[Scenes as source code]
+-------+
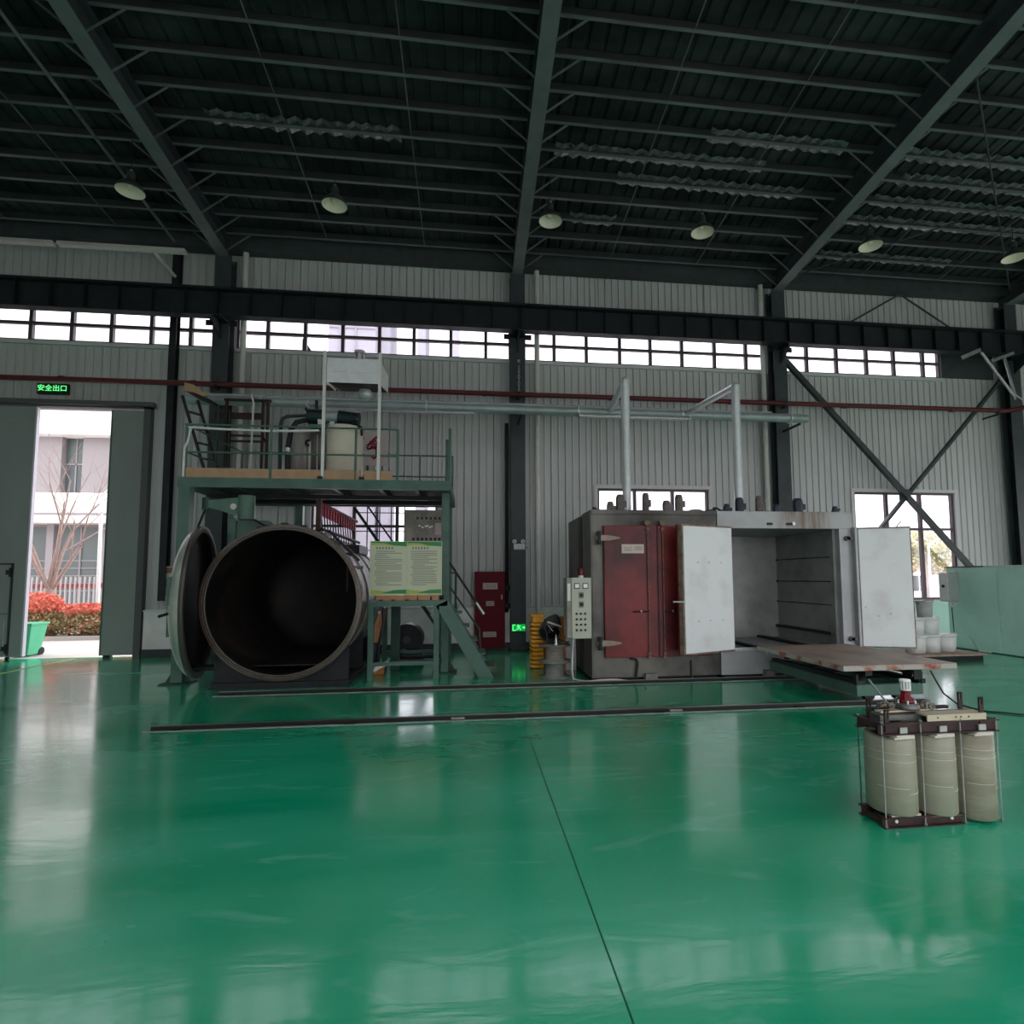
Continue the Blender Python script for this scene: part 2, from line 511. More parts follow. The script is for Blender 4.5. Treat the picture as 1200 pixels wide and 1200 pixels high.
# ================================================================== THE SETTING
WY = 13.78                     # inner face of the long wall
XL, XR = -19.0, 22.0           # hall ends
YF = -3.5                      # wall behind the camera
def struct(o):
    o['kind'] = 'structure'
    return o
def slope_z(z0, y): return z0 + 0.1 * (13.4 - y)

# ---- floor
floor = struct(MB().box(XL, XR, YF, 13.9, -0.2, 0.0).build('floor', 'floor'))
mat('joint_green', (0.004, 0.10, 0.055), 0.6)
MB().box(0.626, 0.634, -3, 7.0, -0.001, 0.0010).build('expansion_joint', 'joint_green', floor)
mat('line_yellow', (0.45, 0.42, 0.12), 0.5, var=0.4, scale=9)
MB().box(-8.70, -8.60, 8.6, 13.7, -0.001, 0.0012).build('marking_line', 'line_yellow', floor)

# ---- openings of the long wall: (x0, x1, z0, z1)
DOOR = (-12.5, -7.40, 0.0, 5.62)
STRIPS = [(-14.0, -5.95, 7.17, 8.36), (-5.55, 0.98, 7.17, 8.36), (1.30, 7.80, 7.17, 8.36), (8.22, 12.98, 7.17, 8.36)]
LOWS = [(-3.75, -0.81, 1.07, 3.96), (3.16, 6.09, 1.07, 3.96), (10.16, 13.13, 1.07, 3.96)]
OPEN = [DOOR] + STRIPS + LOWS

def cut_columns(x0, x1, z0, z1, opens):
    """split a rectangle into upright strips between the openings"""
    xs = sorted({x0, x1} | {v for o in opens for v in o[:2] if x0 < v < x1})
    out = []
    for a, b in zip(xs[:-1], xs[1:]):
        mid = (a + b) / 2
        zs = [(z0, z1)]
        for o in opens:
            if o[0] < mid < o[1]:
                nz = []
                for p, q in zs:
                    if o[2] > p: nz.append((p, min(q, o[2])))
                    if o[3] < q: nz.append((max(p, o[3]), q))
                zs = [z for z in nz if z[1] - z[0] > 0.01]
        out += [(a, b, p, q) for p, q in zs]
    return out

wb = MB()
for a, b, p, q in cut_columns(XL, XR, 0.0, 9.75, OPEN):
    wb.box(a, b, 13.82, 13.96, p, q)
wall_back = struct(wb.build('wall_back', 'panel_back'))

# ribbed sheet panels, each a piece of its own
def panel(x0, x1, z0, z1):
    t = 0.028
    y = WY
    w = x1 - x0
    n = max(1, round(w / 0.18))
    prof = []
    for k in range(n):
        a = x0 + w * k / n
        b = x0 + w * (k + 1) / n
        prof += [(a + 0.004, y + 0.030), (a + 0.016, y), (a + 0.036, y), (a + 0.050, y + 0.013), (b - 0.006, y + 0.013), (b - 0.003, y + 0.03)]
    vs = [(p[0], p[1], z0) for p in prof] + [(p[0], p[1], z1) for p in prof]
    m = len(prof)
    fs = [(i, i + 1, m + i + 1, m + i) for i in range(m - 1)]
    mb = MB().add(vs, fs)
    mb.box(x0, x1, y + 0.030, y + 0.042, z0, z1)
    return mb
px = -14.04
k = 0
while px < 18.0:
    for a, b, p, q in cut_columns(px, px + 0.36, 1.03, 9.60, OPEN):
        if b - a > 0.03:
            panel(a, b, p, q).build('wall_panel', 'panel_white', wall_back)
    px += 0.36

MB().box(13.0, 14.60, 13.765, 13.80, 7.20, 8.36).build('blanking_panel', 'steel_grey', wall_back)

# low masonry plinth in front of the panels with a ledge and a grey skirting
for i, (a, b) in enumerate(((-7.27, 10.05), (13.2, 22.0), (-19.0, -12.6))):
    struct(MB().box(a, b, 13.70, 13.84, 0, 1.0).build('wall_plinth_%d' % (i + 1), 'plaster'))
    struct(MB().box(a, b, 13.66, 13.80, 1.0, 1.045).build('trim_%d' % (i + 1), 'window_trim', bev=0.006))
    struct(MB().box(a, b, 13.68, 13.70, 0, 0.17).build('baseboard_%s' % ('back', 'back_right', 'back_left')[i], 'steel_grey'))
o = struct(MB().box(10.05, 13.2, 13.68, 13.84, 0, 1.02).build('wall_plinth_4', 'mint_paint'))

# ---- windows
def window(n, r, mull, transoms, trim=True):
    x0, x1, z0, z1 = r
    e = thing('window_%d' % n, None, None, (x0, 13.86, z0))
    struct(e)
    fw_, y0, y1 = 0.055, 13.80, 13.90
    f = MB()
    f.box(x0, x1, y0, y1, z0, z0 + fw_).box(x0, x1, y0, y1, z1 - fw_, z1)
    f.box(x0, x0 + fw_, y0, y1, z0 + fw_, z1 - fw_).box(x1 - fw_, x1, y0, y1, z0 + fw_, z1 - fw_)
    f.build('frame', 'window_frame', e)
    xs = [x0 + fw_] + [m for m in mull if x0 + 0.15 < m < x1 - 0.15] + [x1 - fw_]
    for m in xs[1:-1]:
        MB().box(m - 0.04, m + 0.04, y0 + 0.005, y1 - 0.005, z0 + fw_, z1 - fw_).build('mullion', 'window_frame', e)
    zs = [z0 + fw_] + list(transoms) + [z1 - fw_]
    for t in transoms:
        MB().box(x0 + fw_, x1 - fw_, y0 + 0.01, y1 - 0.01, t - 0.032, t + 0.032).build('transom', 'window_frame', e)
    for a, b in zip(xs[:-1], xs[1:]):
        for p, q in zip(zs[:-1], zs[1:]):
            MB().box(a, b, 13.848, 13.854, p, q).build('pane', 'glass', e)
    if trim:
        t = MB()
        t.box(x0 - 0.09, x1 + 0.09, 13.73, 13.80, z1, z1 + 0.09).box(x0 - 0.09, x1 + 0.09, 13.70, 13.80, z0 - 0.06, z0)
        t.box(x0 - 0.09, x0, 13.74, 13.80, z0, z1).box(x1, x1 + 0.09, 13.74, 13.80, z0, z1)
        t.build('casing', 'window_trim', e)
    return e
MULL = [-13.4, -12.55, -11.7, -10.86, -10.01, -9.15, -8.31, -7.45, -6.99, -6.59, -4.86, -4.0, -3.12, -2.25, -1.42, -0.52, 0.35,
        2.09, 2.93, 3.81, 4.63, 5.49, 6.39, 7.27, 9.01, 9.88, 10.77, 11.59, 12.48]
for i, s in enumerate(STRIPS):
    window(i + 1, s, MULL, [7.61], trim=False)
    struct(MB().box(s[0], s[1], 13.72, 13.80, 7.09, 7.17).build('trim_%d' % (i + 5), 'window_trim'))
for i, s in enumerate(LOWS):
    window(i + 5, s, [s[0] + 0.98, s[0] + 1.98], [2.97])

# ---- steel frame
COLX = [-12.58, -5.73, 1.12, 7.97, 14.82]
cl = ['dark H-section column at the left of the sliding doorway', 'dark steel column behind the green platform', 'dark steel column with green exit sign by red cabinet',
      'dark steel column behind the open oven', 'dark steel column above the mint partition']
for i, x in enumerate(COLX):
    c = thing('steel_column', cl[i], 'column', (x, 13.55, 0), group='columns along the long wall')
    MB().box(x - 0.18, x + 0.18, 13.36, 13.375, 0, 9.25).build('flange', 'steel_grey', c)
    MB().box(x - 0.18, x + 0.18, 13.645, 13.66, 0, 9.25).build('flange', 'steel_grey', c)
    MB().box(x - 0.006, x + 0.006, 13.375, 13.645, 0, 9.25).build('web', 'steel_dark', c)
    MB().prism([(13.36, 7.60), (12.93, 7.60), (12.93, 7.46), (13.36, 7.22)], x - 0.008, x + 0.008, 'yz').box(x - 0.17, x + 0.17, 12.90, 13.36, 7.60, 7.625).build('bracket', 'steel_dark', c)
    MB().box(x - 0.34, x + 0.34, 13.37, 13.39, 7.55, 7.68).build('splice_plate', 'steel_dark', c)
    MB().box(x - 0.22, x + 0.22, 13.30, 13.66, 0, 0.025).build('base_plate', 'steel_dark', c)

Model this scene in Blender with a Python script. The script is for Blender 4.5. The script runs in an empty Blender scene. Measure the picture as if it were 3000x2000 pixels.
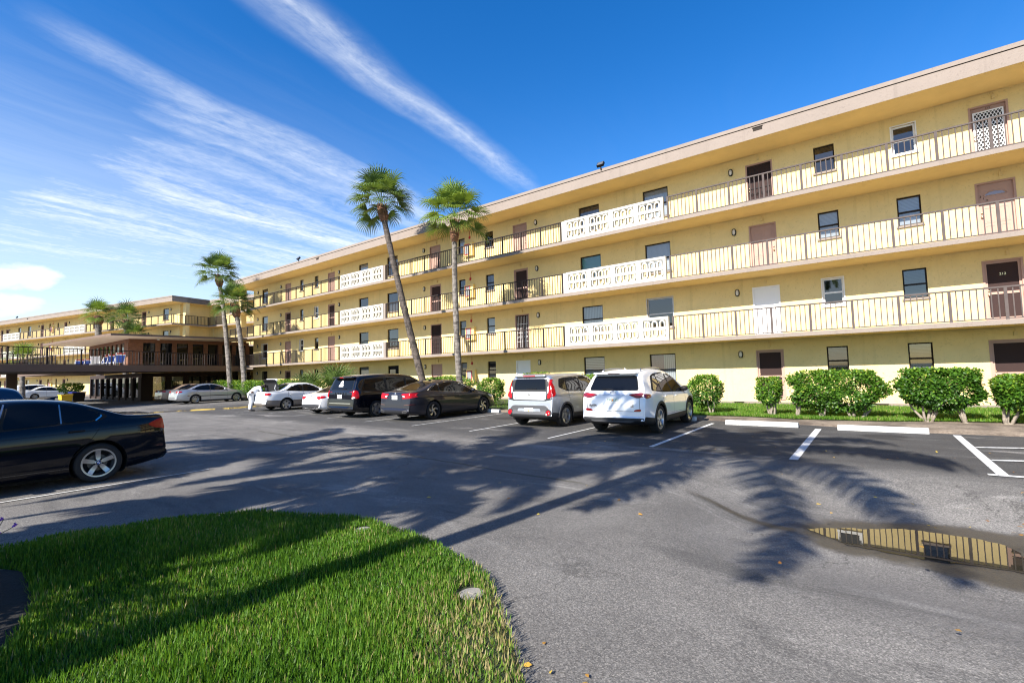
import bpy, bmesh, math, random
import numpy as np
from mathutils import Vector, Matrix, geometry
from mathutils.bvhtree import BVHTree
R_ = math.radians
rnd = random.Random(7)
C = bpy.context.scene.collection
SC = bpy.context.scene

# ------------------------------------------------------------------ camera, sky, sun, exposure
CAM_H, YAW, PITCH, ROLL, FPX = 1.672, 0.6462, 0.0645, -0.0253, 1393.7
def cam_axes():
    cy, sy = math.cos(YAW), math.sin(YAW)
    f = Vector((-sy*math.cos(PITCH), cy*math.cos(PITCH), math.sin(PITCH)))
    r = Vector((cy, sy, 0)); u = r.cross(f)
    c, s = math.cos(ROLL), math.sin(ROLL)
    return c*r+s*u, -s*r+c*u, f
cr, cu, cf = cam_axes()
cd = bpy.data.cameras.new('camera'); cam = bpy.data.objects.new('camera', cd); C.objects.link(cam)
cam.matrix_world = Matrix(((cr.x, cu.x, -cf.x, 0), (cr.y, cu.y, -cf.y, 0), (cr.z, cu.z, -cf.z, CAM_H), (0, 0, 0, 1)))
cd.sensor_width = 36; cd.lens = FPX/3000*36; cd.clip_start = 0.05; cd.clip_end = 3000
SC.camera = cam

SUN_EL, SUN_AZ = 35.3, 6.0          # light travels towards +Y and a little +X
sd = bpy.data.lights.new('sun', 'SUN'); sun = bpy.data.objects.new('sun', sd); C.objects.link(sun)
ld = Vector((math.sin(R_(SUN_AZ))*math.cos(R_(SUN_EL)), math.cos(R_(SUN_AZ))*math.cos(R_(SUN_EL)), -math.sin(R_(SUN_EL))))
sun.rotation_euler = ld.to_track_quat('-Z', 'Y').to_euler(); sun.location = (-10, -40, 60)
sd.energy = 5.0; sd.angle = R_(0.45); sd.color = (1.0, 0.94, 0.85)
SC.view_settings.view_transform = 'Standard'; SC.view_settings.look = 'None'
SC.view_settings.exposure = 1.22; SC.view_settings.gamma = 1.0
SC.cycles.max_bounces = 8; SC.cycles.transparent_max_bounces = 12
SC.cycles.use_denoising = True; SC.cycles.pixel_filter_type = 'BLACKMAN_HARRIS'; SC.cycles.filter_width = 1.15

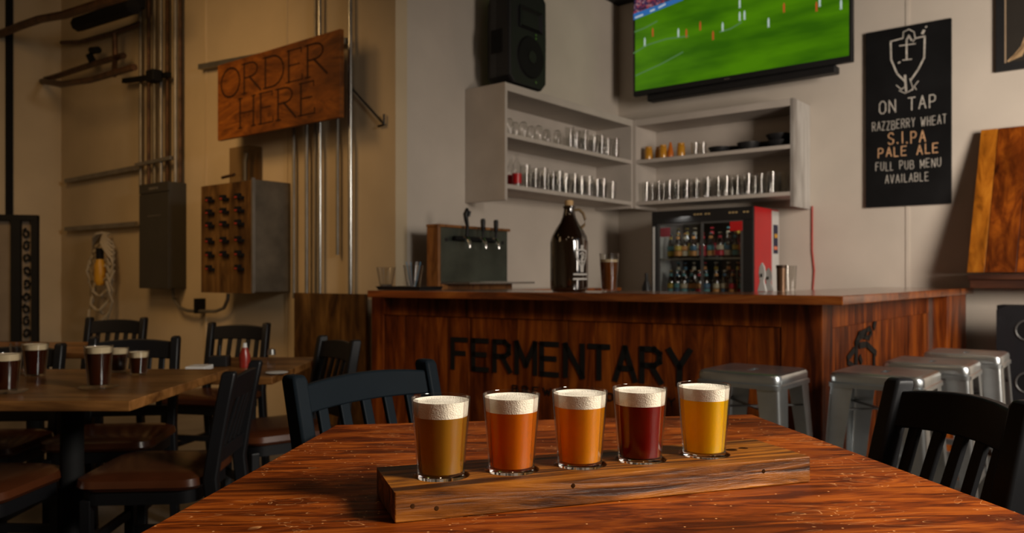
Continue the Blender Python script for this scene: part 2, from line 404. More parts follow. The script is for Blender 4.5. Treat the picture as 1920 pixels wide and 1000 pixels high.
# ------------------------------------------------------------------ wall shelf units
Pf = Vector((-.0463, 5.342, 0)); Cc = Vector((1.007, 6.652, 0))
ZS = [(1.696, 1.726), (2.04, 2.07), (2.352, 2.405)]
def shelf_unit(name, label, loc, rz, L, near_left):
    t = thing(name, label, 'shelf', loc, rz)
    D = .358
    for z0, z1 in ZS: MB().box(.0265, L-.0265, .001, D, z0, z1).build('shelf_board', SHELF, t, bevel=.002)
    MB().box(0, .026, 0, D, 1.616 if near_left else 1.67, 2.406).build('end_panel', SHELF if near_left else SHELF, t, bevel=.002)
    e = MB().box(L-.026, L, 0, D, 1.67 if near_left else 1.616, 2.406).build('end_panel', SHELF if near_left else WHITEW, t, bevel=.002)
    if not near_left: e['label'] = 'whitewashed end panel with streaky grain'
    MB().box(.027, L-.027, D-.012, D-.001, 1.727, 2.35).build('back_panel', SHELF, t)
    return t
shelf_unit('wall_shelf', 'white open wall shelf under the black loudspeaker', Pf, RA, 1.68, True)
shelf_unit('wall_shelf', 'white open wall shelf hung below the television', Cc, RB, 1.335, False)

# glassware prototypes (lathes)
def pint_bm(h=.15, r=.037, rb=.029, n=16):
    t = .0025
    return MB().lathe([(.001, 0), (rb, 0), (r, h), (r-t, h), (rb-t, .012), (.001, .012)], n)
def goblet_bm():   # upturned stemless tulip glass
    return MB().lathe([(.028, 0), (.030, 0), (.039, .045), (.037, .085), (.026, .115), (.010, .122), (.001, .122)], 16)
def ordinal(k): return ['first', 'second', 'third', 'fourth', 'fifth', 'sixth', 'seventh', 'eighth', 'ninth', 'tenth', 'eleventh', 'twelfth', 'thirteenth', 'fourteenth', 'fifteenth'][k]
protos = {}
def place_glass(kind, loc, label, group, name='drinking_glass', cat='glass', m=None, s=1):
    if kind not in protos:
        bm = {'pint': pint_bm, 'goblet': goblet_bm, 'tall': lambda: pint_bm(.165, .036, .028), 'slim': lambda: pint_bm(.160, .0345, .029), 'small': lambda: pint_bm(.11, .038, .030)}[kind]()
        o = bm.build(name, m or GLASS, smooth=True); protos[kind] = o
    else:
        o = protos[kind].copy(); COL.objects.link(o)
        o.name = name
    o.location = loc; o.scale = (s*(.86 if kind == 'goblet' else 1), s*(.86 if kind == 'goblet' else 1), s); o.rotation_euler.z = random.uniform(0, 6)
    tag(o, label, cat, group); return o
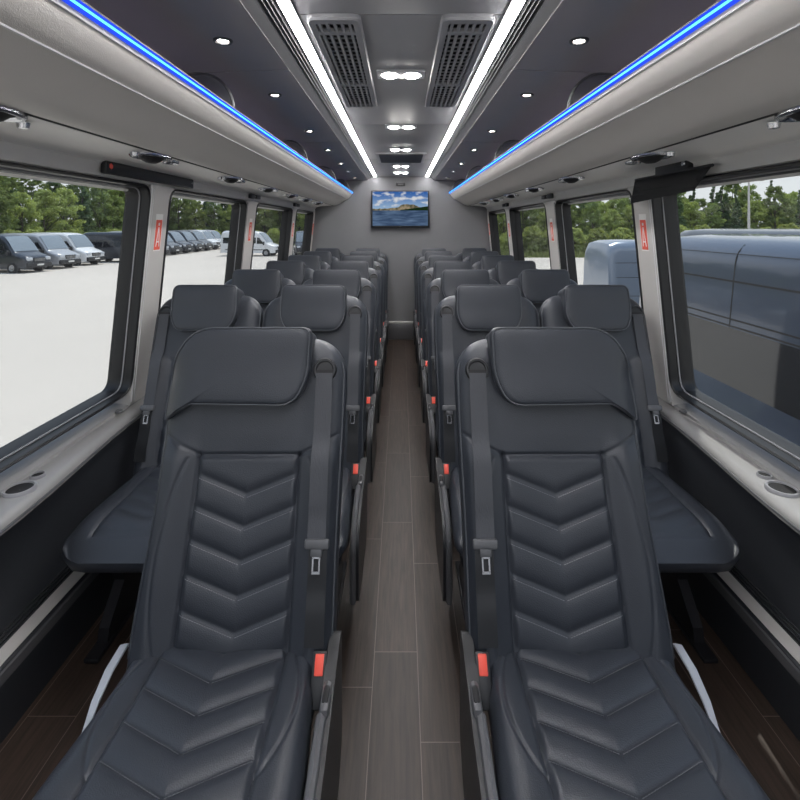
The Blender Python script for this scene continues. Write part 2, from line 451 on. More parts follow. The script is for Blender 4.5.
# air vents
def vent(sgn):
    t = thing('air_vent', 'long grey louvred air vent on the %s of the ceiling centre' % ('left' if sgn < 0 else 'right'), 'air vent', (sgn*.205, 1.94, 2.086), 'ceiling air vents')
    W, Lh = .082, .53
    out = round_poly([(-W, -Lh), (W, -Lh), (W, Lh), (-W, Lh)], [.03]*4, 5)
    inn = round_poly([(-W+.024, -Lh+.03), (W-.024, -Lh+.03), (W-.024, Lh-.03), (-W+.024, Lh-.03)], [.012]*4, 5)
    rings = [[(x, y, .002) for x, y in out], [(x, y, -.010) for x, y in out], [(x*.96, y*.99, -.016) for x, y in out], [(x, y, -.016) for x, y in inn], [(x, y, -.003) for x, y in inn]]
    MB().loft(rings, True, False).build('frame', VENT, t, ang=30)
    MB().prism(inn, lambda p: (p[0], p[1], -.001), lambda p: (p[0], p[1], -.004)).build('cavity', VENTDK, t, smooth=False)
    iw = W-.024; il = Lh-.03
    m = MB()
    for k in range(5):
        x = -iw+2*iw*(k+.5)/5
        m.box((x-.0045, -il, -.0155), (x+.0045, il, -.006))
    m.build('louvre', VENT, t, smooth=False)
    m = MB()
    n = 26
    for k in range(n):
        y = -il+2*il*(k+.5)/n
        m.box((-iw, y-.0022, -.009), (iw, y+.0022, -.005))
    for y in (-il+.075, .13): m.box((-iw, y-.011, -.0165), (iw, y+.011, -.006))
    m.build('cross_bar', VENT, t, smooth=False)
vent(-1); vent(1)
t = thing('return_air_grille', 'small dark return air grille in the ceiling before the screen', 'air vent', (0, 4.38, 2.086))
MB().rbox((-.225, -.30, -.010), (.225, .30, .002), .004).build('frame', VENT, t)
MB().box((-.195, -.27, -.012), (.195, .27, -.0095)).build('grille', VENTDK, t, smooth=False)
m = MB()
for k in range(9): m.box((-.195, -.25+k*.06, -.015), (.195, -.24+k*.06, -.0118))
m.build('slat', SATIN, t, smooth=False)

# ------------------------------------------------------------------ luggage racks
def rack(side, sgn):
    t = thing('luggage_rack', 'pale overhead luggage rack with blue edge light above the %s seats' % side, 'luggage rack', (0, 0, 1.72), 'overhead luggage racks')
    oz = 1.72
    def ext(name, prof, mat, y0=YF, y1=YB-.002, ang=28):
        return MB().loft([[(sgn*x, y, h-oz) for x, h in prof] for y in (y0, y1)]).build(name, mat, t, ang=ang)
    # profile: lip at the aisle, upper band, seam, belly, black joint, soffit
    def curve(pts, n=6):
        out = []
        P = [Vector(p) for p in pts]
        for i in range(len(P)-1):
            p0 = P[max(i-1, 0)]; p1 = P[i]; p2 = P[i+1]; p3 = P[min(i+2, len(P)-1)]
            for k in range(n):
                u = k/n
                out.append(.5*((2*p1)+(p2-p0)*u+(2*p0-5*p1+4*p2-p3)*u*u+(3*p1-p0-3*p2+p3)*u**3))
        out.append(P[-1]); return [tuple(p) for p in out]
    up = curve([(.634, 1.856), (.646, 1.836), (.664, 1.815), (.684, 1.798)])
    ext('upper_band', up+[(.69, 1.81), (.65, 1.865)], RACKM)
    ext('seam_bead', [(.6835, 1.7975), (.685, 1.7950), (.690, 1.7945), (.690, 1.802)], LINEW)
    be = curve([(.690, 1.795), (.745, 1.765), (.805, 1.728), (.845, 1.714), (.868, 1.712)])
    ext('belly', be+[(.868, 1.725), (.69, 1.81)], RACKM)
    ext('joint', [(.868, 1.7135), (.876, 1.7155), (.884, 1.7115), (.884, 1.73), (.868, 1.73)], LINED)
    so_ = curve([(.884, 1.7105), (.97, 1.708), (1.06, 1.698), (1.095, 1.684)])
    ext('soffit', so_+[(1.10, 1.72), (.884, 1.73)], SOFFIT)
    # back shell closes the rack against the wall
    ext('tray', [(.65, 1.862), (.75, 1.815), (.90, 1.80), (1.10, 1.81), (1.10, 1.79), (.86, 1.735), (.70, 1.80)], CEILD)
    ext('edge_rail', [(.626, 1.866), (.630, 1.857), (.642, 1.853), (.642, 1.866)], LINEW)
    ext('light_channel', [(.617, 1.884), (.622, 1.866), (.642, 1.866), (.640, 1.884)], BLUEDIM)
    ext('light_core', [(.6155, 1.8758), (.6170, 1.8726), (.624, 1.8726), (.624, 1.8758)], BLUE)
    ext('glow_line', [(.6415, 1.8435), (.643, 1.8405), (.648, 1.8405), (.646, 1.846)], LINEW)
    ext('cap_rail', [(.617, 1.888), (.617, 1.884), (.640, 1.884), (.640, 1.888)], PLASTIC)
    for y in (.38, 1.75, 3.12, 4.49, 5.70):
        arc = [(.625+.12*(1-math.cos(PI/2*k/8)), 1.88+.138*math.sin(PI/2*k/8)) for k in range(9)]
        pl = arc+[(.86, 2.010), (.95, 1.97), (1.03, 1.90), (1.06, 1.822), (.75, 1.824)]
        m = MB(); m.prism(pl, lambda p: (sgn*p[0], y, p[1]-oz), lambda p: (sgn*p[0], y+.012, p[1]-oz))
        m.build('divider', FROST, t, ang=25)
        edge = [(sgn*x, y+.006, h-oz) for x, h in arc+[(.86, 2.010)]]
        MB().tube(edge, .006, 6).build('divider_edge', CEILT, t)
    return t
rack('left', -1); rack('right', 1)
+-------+
Exercise goal:
Take the records above from their first line through the line with "OPEN = [DOOR] + STRIPS + LOWS" and set those lines down word for word, minus the pictures.

The result:
Continue the Blender Python script for this scene: part 2, from line 511. More parts follow. The script is for Blender 4.5. Treat the picture as 1200 pixels wide and 1200 pixels high.
# ================================================================== THE SETTING
WY = 13.78                     # inner face of the long wall
XL, XR = -19.0, 22.0           # hall ends
YF = -3.5                      # wall behind the camera
def struct(o):
    o['kind'] = 'structure'
    return o
def slope_z(z0, y): return z0 + 0.1 * (13.4 - y)

# ---- floor
floor = struct(MB().box(XL, XR, YF, 13.9, -0.2, 0.0).build('floor', 'floor'))
mat('joint_green', (0.004, 0.10, 0.055), 0.6)
MB().box(0.626, 0.634, -3, 7.0, -0.001, 0.0010).build('expansion_joint', 'joint_green', floor)
mat('line_yellow', (0.45, 0.42, 0.12), 0.5, var=0.4, scale=9)
MB().box(-8.70, -8.60, 8.6, 13.7, -0.001, 0.0012).build('marking_line', 'line_yellow', floor)

# ---- openings of the long wall: (x0, x1, z0, z1)
DOOR = (-12.5, -7.40, 0.0, 5.62)
STRIPS = [(-14.0, -5.95, 7.17, 8.36), (-5.55, 0.98, 7.17, 8.36), (1.30, 7.80, 7.17, 8.36), (8.22, 12.98, 7.17, 8.36)]
LOWS = [(-3.75, -0.81, 1.07, 3.96), (3.16, 6.09, 1.07, 3.96), (10.16, 13.13, 1.07, 3.96)]
OPEN = [DOOR] + STRIPS + LOWS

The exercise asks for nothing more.